D’autant que l’histoire du duo formé par Joey Starr (lui‑même devenu acteur !) et Kool Shen, depuis les premières scènes survoltées jusqu’à leur premier Zenith, est une aventure musicale aussi bien que le portrait d’une génération qui était bien décidée à prendre la parole, qu’on la lui donne ou non. Un récit de colère dont les maux semblent toujours les mêmes aujourd’hui, comme si peu de choses ou presque n’avaient bougé depuis 1989, et pas toujours dans le bon sens.

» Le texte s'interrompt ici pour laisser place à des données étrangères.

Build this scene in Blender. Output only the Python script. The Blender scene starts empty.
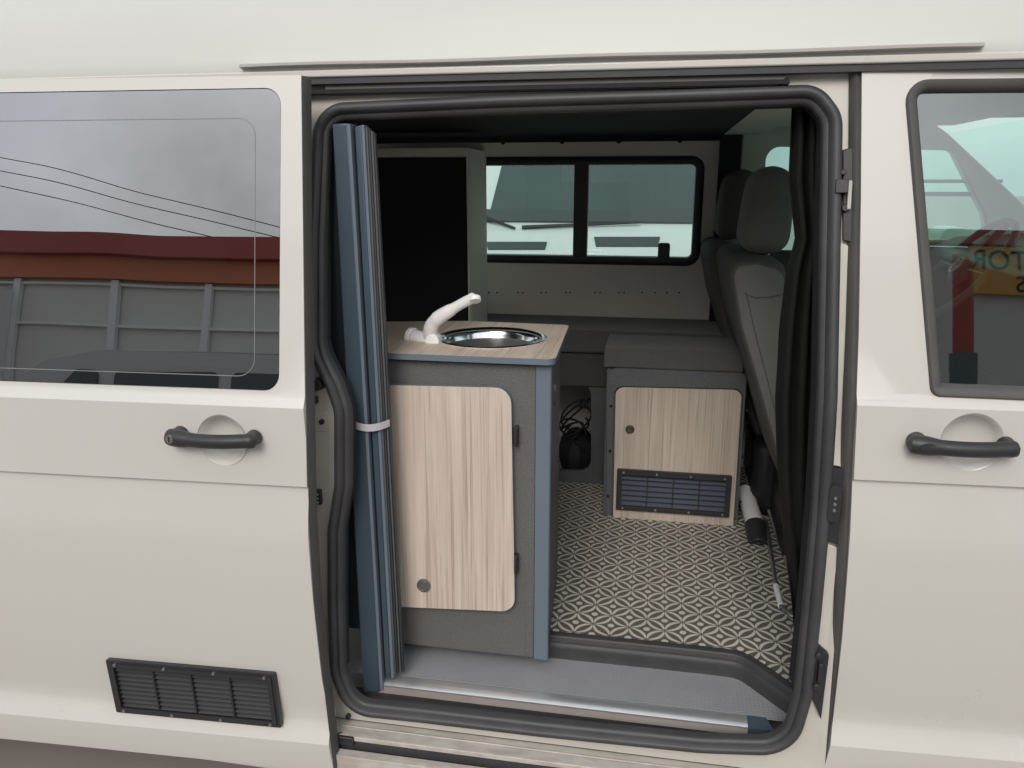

Un regard sérieux, instruit et documenté
Pour raconter cette histoire, débutant énergiquement dans les tunnels du métro parisien tagués en bande organisée, la réalisatrice Audrey Estrougo fait le pari de la fidélité historique, recréant l’ambiance des cités de Saint‑Denis dans les moindres détails, coupes de cheveux pas toujours heureuses (le mulet de Kool Shen…) et fringues clinquantes. Une volonté assumée et salutaire de vouloir poser sur le rap français un regard sérieux, instruit et documenté. Un soin qui rend la mise en scène parfois un peu sage, alors qu’elle aurait pu s’inspirer un peu plus de la nervosité des esthétiques de l’époque, même si le résultat reste plutôt réussi, donnant au film une aura rétro assez convaincante.
Sandor Funtek et Théo Christine, parfaits
L’autre force du film tient aussi en son duo d’interprètes. La tâche était complexe tant les visages et les attitudes des deux rappeurs ont imprégné la culture populaire depuis les années 90. Et pourtant, Sandor Funtek se révèle très convaincant en Kool Shen taciturne et concentré, tandis que Théo Christine réussit plutôt bien à cerner le personnage Joey Starr, tantôt jeune loup goguenard, tantôt fils blessé dormant dans les rues. L’énergie entre les deux acteurs déborde à l’écran quand ils sont ensemble, accompagnés par tout un joyeux crew de petits rôles qui électrisent les séquences de concert et de tournées. Dommage cependant que les dialogues de certaines scènes, particulièrement dans le premier tiers du film, semblent parfois résonner avec une certaine fausseté, avec une écriture parfois un peu trop appuyée et maladroite quand le ton devient plus dramatique.
Trop hagiographique ?
Évidemment, il est difficile de pouvoir résumer le destin d’un groupe en l’espace d’une centaine de minutes, et les spécialistes noteront quelques étonnantes omissions ou simplifications (aucune mention des premières radios du groupe par exemple). Pour autant, le résumé un peu romancé que propose Suprêmes reste aussi satisfaisant qu’instructif, montrant le fruit de la rencontre entre des rappeurs talentueux et charismatiques, des producteurs improbables mais ayant eu le nez creux, et une industrie musicale qui était encore florissante à l’époque, cherchant à saisir et à profiter d’une culture hip‑hop en pleine ascension.
Mêlant histoires personnelles et anecdotes légendaires (le concert donné au milieu d’une cité, éclairé par des phares de voiture, après l’annulation d’une date par la mairie ‑filmé avec beaucoup de grâce par Estrougo‑), le film suit avec fluidité le destin du groupe, même si son parcours est parfois un peu trop présenté comme une promenade de santé : les textes sont écrits en 5 minutes, les concerts sont des succès sans avoir été répétés, les enregistrements sont des victoires, même quand Joey Starr arrive en retard sans avoir rien écrit.
Le plaisir est là
Sans nier le talent évident de NTM qui les a fait atteindre le statut de star en l’espace de quelques années (même si l’album majoritairement entendu ici, Authentik, sorti en 1991 est loin d’être leur meilleur), on a l’impression de voir un groupe touché par la grâce continuellement, donnant au film des allures de success story un peu trop facile. Mais c’est peut‑être ça aussi que mérite ce hip‑hop français historique aujourd’hui : une place au soleil, un statut d’icône et des films hagiographiques qui montrent comment deux gamins sont partis de rien pour atteindre des sommets. Et quand la bande‑son est signée NTM, le plaisir est là.